Ever since VP Singh rolled out the Mandal juggernaut in 1990, the entire political class has been sucked into the caste conundrum. It’s unleashed a new brand of politics with reservations emerging as the cutting edge of OBC empowerment. In the bitter fight for social, political and economic hegemony, there is little place for the merit argument or talk of affirmative action, not when quotas can be used to short circuit the system.

There may be a logic to the caste politics of the smaller parties that have used reservations as a tool to power their way to the high table. In Tamil Nadu, the Dravidian parties wielded it successfully to oust the Brahmin-dominated Congress several decades ago. In north India, parties like the SP and BSP in UP and the RJD and JD(U) in Bihar are slowly but surely edging out the Congress and BJP.

The capitulation of the two premier national parties to reservation politics has to be seen through the north Indian prism. Both are aggressively wooing the non-Yadav smaller backward castes and the Dalits in an effort to recapture the Hindi heartland. “Over the past 16 years, OBC and Dalit parties have emerged as a major force in north India and they are dictating national politics,” explained Congress MP Madhu Yashki, a member of the OBC MPs Forum. “The Congress and the BJP are now realising the potential of OBC and Dalit politics.”

The effect is telling. Today, in sheer numbers, the BJP actually has the largest number of OBC, SC and ST MPs in Parliament. Of its 132 MPs in the Lok Sabha, as many as 57 belong to these groups. That’s more than one-third. And while its national leadership may be dominated by upper castes, its state level leaders in the Hindi belt are largely OBCs, whether it’s Madhya Pradesh Chief Minister Shivraj Singh Chauhan, BJP’s deputy CM in Bihar Sushil Modi, Vinay Katiyar or Kalyan Singh in UP.

“No party can escape the political logic of numbers in a democracy,” JD(U) leader Sharad Yadav said. “We are the majority. There’s no Lok Sabha seat in India where OBCs and SCs are not present. Upper caste parties like the BJP have to accommodate us.”

It’s a similar story in the Congress. The numbers are smaller than the BJP’s, but even the Congress has some 20 OBC MPs (out of 150 MPs) in the Lok Sabha and 15 (out of 71) in the Rajya Sabha. It also actively supports two parliamentary forums, one for the OBCs and another for the SCs and STs. In fact, both are headed by Congress MPs. With reservations forming the backbone of backward caste politics, indeed of SC/ST politics as well in the era of Mayawati and Ram Vilas Paswan, the silence of the Congress and BJP needs no explanation. Both have failed to come up with a strategy to beat the Mandal effect. The BJP succeeded briefly, when Hindutva captured the imagination of the non-Yadav backward castes in the early nineties and helped the party make the great leap forward in national politics.
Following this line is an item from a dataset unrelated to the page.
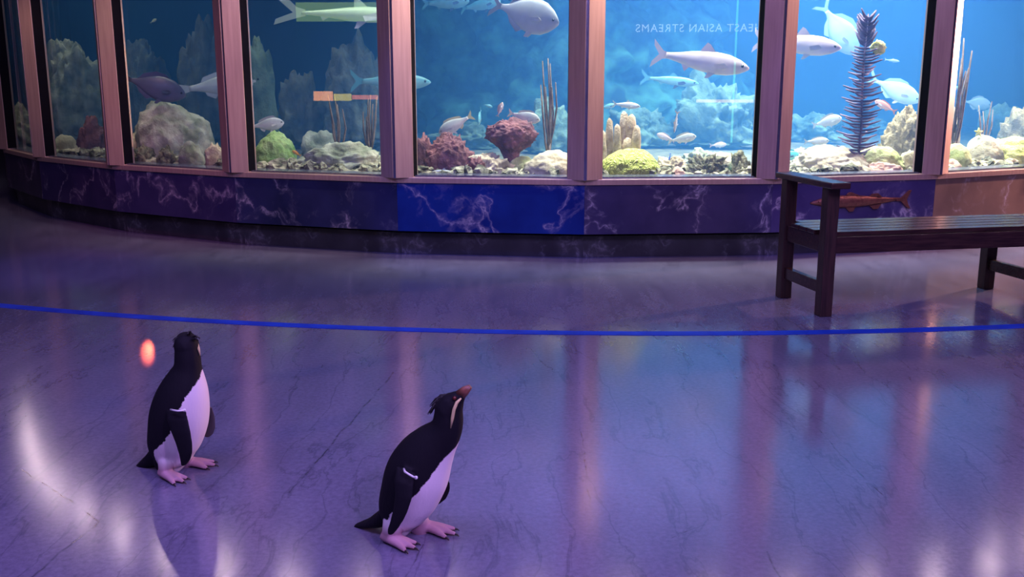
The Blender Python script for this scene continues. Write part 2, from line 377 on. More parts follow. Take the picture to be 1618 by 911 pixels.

It’s floundering now after being burnt by the communal fires the philosophy lit.

As the battle for UP hots up with state assembly elections due early next year, the caste question is likely to increasingly dominate political discourse. It was probably with this in mind that neither the Congress nor the BJP made any effort to stop the quota decision.

Ironically, VP Singh, who unleashed Mandal, never benefitted politically from his decision. The dividends were reaped by Lalu Yadav, Mulayam Singh Yadav and later Mayawati who emerged as a Dalit counter to the Yadav-driven backward caste politics. It remains to be seen what the Congress gains from the gamble it has taken with Wednesday’s decision.